Well I never! I'd heard of bats in the belfry, but bats in the basement? Yoiks!

"That's probably your problem." said sergeant policeman. "They can be a bit of a menace when it comes to these sensitive movement sensors. You need to get the Chubb security engineer to see if he can do something about it."

Next day I rang the security company and the engineer arrived that afternoon. He said that this had happened now and again. "We've adjusted the sensitivity as much as we dare. We cannot decrease it further I'm afraid."

Not a happy outcome as far as I was concerned. Bats are a protected species in the UK and must not be removed or disturbed, even if you found where they were hiding. It seemed that I'd just have to live with the problem, but I wasn't too keen on that.

The security engineer explained that a bat flying close to the sensor could set the alarm off, as we'd just experienced. He then came up with a possible solution: fit a second sensor, close to the original one, programmed in such a way as to only set off the alarm if both sensors were activated simultaneously.

This would not guarantee a solution but it would certainly go a long way to curing the problem of false alarms in this area. A bat passing close to one of the sensors would not start the alarm; it would need two bats to simultaneously trigger each sensor and this was pretty unlikely. However, if a person was in the area then this would definitely trigger both sensors immediately.

After discussing this with the factor it was agreed that additional sensors would be worthwhile. This made me a lot happier! No doubt it would also make the police a lot happier. So it was quickly carried out and hopefully my sleep would not be disturbed too much in future.

A few days later, as I was locking up in the basement area, I noticed something like a large leaf on the floor. On closer inspection, as I went to pick it up, I saw it was, yes, a bat. It wasn't moving; I thought it must be dead. Bats don't usually go to sleep on the floor, do they?

I went upstairs and put on a pair of gardening gloves. Down to the basement and the bat was still lying there. Gently pick it up. It moved slightly. Took it into the east courtyard carefully placed it on the side of an old stone wall. It didn't fall off; it just seemed to cling there. I left it to its fate. No doubt there were other bats in the vicinity and hopefully it would survive.

I wondered what further discoveries would come my way in this lovely old place.


Pauline said...

From cliff hanger to hanging bats - quite a story! What is it you were hired to do at Mellerstein?

PhilipH said...

Hi Pauline. Security/caretaker was the official title bestowed upon yours truly. During the period October thru to May there was very little to do. The visitor season lasted 5 months during which time I would act as a guide. A pleasant and easy job. Phil.

Argent said...

I liked the engineer's solution to the bat triggering the alarm - genius!
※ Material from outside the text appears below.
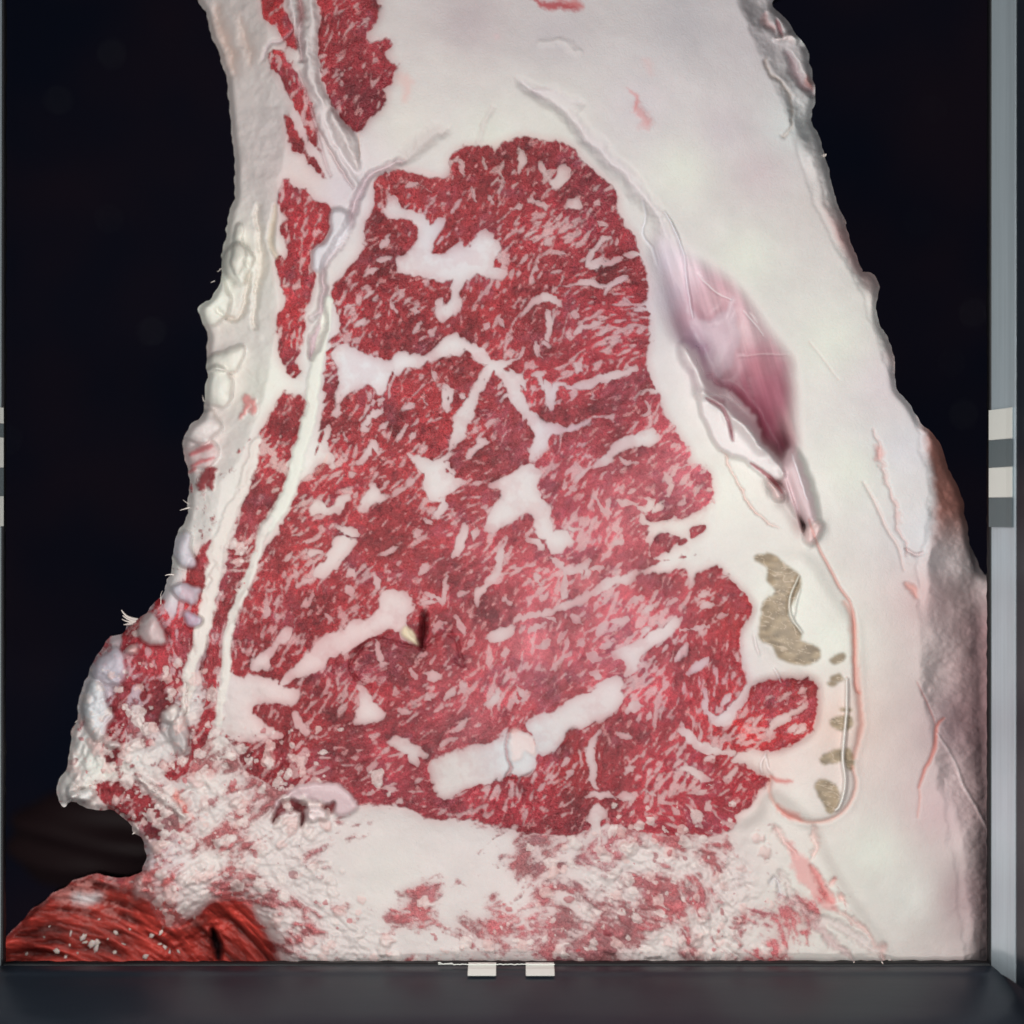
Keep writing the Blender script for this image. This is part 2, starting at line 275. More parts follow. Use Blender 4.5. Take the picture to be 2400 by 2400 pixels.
# ---- fat seams and flecks inside the lean: tile, width (view px), points / P = polygon outline
SEAMS = """
P A 1240 1100 1290 1150 1330 1190 1400 1200 1450 1230 1480 1300 1490 1230 1520 1220 1560 1240 1520 1330 1480 1410 1480 1440 1560 1430 1580 1370 1605 1395 1640 1300 1650 1340 1640 1400 1690 1420 1740 1350 1780 1290 1810 1330 1870 1390 1860 1440 1840 1500 1930 1540 1880 1580 1800 1570 1760 1560 1660 1610 1640 1700 1650 1730 1600 1790 1540 1830 1500 1790 1490 1720 1510 1680 1540 1700 1530 1760 1570 1740 1580 1640 1600 1560 1530 1600 1430 1570 1330 1550 1280 1560 1270 1450 1330 1430 1380 1370 1420 1290 1330 1240 1250 1230 1200 1250 1220 1170
P C 905 40 1000 0 1060 30 1140 70 1240 100 1280 60 1340 60 1420 80 1470 30 1560 -20 1640 -30 1710 20 1790 60 1810 110 1790 150 1740 130 1700 60 1640 90 1600 60 1540 100 1440 130 1420 180 1340 150 1300 190 1260 170 1220 240 1200 300 1140 320 1140 260 1100 250 1050 290 980 300 965 400 930 440 940 280 945 200 930 150
P C 1780 130 1830 160 1770 260 1740 350 1730 430 1690 470 1650 560 1600 620 1560 690 1440 710 1340 640 1440 670 1540 650 1590 560 1600 480 1630 420 1680 380 1700 300 1730 220
P C 1340 640 1400 670 1450 690 1560 680 1570 720 1620 770 1720 790 1850 790 1932 770 D 20 720 80 690 120 700 190 750 150 770 150 870 200 920 220 1000 220 1060 310 1070 360 1110 350 1140 270 1190 220 1200 200 1140 150 1100 130 1050 90 960 20 1000 -130 1090 -170 1090 -150 1020 -90 900 -60 830 -150 820 -270 810 -330 850 -370 890 -430 910 -470 890 -500 830 -500 750 -550 710
P D 0 170 40 210 80 330 110 390 180 450 280 480 400 460 450 440 440 480 330 510 240 530 210 600 180 650 120 700 80 690 100 600 110 500 60 420 0 330 -40 250 -100 200 -130 130 -60 160
P D 560 580 640 540 740 520 790 490 820 540 800 590 700 600 620 620 540 690 450 740 370 790 360 770 440 700 520 640
P D 760 1060 850 1020 1000 980 1080 950 1200 930 1200 1230 1000 1215 900 1235 830 1245 780 1230 770 1150
P D 1320 1180 1100 1180 900 1240 760 1280 600 1330 450 1380 350 1450 250 1500 100 1530 0 1570 0 1600 120 1570 300 1520 430 1455 500 1425 560 1400 650 1355 780 1310 870 1310 950 1290 1010 1300 1000 1380 1040 1370 1080 1310 1180 1290 1300 1350
P D 560 1760 680 1720 800 1640 900 1570 960 1550 940 1610 860 1680 760 1760 700 1830 660 1900 630 1880 640 1800 580 1790
P C 920 1110 1020 1110 1040 1150 980 1240 920 1290 860 1350 800 1340 820 1270 880 1220 920 1150
P C 1190 1420 1280 1400 1380 1470 1380 1540 1330 1560 1400 1680 1395 1730 1330 1700 1280 1640 1200 1660 1100 1700 1020 1750 960 1800 900 1790 840 1870 740 1910 640 1940 600 1940 640 1880 740 1800 800 1740 850 1680 940 1640 1000 1590 1080 1580 1150 1530 1180 1470
P C 430 1830 500 1750 560 1720 620 1640 680 1610 695 1660 600 1720 560 1800 540 1860 450 1865
P C 820 880 860 880 870 930 930 930 960 880 1010 850 1025 890 980 950 960 1000 920 960 860 980 790 980 780 930
P C 1130 770 1160 760 1150 800 1180 850 1230 860 1290 830 1380 760 1380 790 1300 850 1220 900 1150 930 1080 960 1050 950 1080 900 1120 870 1140 830
P C 760 740 830 600 880 560 930 640 925 740 900 730 850 690 790 760
P F 490 480 500 440 560 410 680 380 800 340 870 320 940 250 960 300 1000 270 1060 290 1090 340 1090 440 1100 490 1070 520 1010 540 960 500 930 550 800 580 720 600 650 650 570 680 530 620 510 560
P F 1070 180 1180 170 1280 100 1400 60 1480 0 1600 -30 1600 80 1560 150 1530 200 1430 230 1330 260 1250 330 1180 380 1110 410 1090 350 1090 280 1040 240
P F 250 330 330 310 430 350 500 400 490 440 380 400 280 360
P F 80 0 140 30 170 110 250 170 240 230 150 250 60 250 60 180 110 130
P E 1280 300 1360 330 1480 330 1600 310 1600 270 1480 220 1420 150 1560 110 1660 130 1700 60 1600 20 1500 -40 1300 -40 1230 100 1210 260
P E 1640 150 1680 160 1700 230 1760 260 1740 300 1690 290 1660 220
P G 300 390 400 388 550 395 520 480 480 520 400 490 320 450
60 A 1380 1760 1390 1765
26 A 1230 1700 1265 1770
44 A 1765 1835 1795 1850
34 A 1845 1800 1885 1850
20 A 1050 1835 1110 1810
22 A 1140 1820 1190 1785
18 A 1090 1565 1180 1535
16 A 1070 1710 1150 1640
14 A 1010 1660 1060 1600
20 A 1190 1400 1240 1320
20 A 1170 1480 1250 1440
24 A 990 1740 1040 1730
16 A 1640 920 1665 1000
13 A 1760 870 1785 950
15 A 1855 970 1870 1050
14 A 1700 1060 1720 1130
14 A 1800 1090 1830 1160
18 A 1590 1190 1640 1120
16 A 1320 1060 1400 1050 1470 1080
30 A 1460 1900 1500 1850
26 A 1380 1890 1420 1820
P B 340 1105 400 1165 412 1200 370 1190 305 1172
P B 275 940 330 935 335 1000 285 1060 250 1085 228 1040 190 990 140 930 150 890 185 930 230 1000 262 1000
22 B 45 850 62 900 30 980
24 B 105 1145 195 1165
18 B 495 1040 455 1090
22 B 478 1150 505 1172
26 B 485 1250 545 1280
46 B 275 1435 272 1450
20 B 190 1390 222 1350
26 B 95 1345 150 1310
26 B 430 1505 470 1420 520 1360 575 1335
30 B 430 1510 520 1490 625 1455
30 B 300 1620 420 1600 520 1612 650 1565
22 B 520 1670 560 1600
32 B 640 1445 715 1440
44 B 60 1785 130 1705 205 1680 275 1735
32 B 200 1760 210 1840 205 1930
36 B 335 1765 380 1785
24 B 350 1885 430 1850 545 1808
22 B 650 1690 672 1730
24 B 640 1765 755 1748
24 B 490 1910 545 1845
24 B 0 1180 50 1160
18 B 120 1270 170 1240
20 B 320 1310 350 1280
16 B 220 1550 270 1530
20 B 40 1500 70 1450
26 B 120 1560 140 1500
32 D 180 0 225 50
24 D 140 0 130 60 170 95
20 D 0 110 60 40
62 D 355 142 390 160
32 D 100 200 190 180
46 D 320 272 450 230 560 200 700 152
28 D 700 325 760 285 825 290
26 D 175 250 205 310 205 385
26 D 225 345 255 250 335 262
18 D 765 345 775 400 725 425
20 D 612 640 650 685 715 680
32 D 340 825 375 845
30 D 470 880 505 945 555 975
28 D 585 900 640 918 705 925
24 D 700 935 765 955 795 895 760 878
20 D 885 870 900 800 875 750
18 D 810 960 860 900
22 D 940 715 1000 700
24 D 745 975 752 1020 805 1045
18 D 900 960 905 1000 860 1020
42 D 225 1225 300 1288 400 1282 455 1238
24 D 400 1300 408 1345 445 1270
26 D 285 1290 300 1380 290 1445
22 D 340 1060 415 1082
26 D 540 1165 635 1138
20 D 450 1292 545 1278
24 D 130 1310 165 1400 185 1340
24 D 140 1395 200 1350
24 D 148 1450 165 1480
36 C 1905 1100 1850 1270 1800 1370 1740 1430 1730 1490
24 D 490 1490 560 1440
34 D 650 1485 725 1440
24 D 735 1535 812 1480
32 D 555 1595 640 1560
20 D 440 1535 485 1490
30 D 330 1552 400 1592
22 D 195 1560 245 1595
24 D 355 1725 425 1680
36 D 420 1755 485 1800
26 D 485 1665 545 1590
26 D 640 1695 705 1640
24 D 255 1695 325 1640
24 D 725 1675 765 1640
32 D 845 1755 875 1715
54 D 925 1795 1005 1720
42 D 1000 1885 1095 1800
22 D 960 1622 1105 1622
26 D 1080 1505 1155 1480
28 D 1055 1445 1115 1430
20 D 930 1700 1000 1650
24 D 500 1740 560 1700
24 D 540 1890 610 1850
34 D 445 1865 505 1905
30 D 100 1650 170 1600
24 D 150 1730 210 1690
22 D 290 1790 340 1750
20 D 210 1850 280 1800
22 D 880 1500 930 1460
22 D 1160 1560 1220 1530
30 D 1330 1300 1200 1340
64 C 1800 1700 1870 1660 1940 1630
24 C 1850 1780 1910 1740
20 C 1070 455 1140 355 1195 330
30 C 1085 500 1120 495
26 C 1175 505 1232 448
34 C 1335 385 1392 348
24 C 1428 325 1452 360
22 C 1335 465 1290 565
26 C 915 555 962 540
32 C 988 515 1012 560
22 C 980 620 992 662
36 C 1100 655 1148 580 1180 625
42 C 1050 685 1112 652
30 C 1358 562 1384 518
34 C 1000 750 1042 762
26 C 1500 215 1490 180
32 C 1548 262 1602 300 1570 385
26 C 1640 300 1672 312
56 C 1750 545 1782 575
30 C 1448 1012 1472 1040
26 C 1552 920 1510 1000
54 C 1662 1050 1640 1150 1598 1225
24 C 1732 1065 1718 1125
38 C 1422 1080 1378 1105
32 C 1452 1260 1418 1312
24 C 1200 1210 1292 1165
30 C 1572 1320 1560 1420 1535 1470 1455 1440
20 C 1540 1470 1400 1492
46 C 1010 1295 1042 1325
38 C 1148 1335 1172 1400
42 C 1008 1385 1022 1435
26 C 698 1295 712 1335
22 C 685 1100 762 1085
22 C 775 1145 862 1108
32 C 768 1195 862 1188
54 C 955 1068 1052 1085
30 C 640 1240 700 1210
26 C 530 1410 580 1400
24 C 590 1480 620 1440
24 C 540 1560 560 1500
24 C 720 1390 800 1350
28 C 740 1500 800 1440
26 C 880 1540 920 1600
36 C 890 470 880 560 880 640
24 C 1840 280 1870 240
24 C 1250 1560 1130 1600
40 C 1160 1700 1170 1770 1200 1830
30 C 1400 1780 1440 1760
34 C 1360 1850 1380 1900
60 C 1450 1870 1520 1900
24 C 1640 1440 1680 1420
26 C 1880 1450 1930 1500
30 C 1620 1560 1660 1640
22 C 1480 1600 1540 1620
20 C 1680 1740 1720 1700
46 J 800 200 760 260 740 320 700 380 660 440 630 540 600 650
40 J 590 285 602 330 590 375
36 J 340 385 420 350
34 J 745 450 690 440
40 J 805 575 745 630 720 665
56 J 825 130 900 135 965 100
42 J 955 155 1010 220 1045 265
52 J 1160 215 1185 320 1200 380
40 J 1115 190 1150 255
46 J 380 650 420 690 500 705 600 700 645 750
40 J 900 335 960 300 1010 380 1060 420
30 J 585 890 552 960 540 1010
34 J 130 470 180 420 230 400
36 J 80 680 140 640 180 590
44 J 820 1690 870 1660 950 1630
30 J 540 1600 600 1590
34 J 1040 1120 1100 1130 1160 1180
34 J 1250 1310 1270 1440
44 F 1470 285 1410 390 1420 500 1442 590
32 F 200 425 150 505
42 F 395 410 435 475
30 F 478 60 505 95
46 F 590 115 645 35
40 F 690 10 700 60
32 F 385 165 325 150
34 F 1578 285 1645 312
44 F 1620 155 1705 118
30 F 1755 155 1720 220
40 F 1285 545 1312 500
40 F 1555 640 1650 652
28 F 1370 652 1480 630 1555 652
66 F 1400 770 1470 720 1440 800
40 F 1600 520 1650 480
22 F 1240 470 1280 430
24 F 1100 600 1160 560
24 F 1740 600 1800 640
40 F 800 130 870 100 900 30
24 F 650 250 700 190
30 F 560 350 640 320
30 F 250 590 310 600
24 F 420 560 470 540
24 F 330 650 350 670
26 F 950 130 1000 100
24 F 1000 30 1020 80
64 G 128 60 145 160 215 215 290 165 345 95 385 -10
54 G -10 280 60 320 150 380 290 392
34 G 230 120 260 60
50 G 480 330 510 250 600 180 690 130
30 G 590 270 640 240
34 G 640 290 680 240
30 G 660 60 700 20
24 G 400 250 440 200
28 G 560 90 600 60
24 G 290 440 330 420
34 G 240 560 300 500
44 G 0 490 60 520 130 560
30 G 130 440 180 420
34 G 60 640 120 620
24 G 200 640 260 600
24 G 120 720 150 680
"""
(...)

Oh well, you got to meet the local bobbies early on anyway.

Anonymous said...

So, did this make you Batman?

PhilipH said...

Hi Argent; yes, he certainly came up with the goods. Worked a treat.

Dave: Batman! I like it. Or just plain batty? Certainly not Robin though.

meggie said...

Bats are protected here in Oz too. A local woman takes in wounded bats, & can often be seen 'wearing' them on her clothing usually under her jacket. Very admirable, but they are a bit whiffy!

PhilipH said...

Meggie, funny you should mention the "bat hat" lady. Some years ago my youngest daughter wanted to go to a fancy dress party; she was 6. We dressed her up in some black clothes and I made her a large hat out of a cut-down trilby and made a large BAT out of black plastic stuck on the top. She was tickled pink (or black!) when she won first prize!

DUTA said...

"All's well that ends well", as the saying goes. And you gave the bat you found on the floor a fair treatment.

the walking man said...

How rude of the bats! It is a good that a solution occurred, too many wake up calls like that could drive one batty.

PhilipH said...

Too true Mark.

Barbara's Spot on the Blog said...

What an adventure. I'm very glad to read you're tolerant of the bats and that you found a solution to the sensor problem.

PhilipH said...

Thanks Barbara, or may I call you Honey? Only kidding.

Land of shimp said...

It's funny, my mother is from Scotland, and still lives there half the year, but I don't think I've ever had occasion to discuss the Scottish approach to bats with her.

I'd expect bats in an attic, but in a basement they might startle the life out of me.

These stories are really quite wonderful, thank you for sharing them.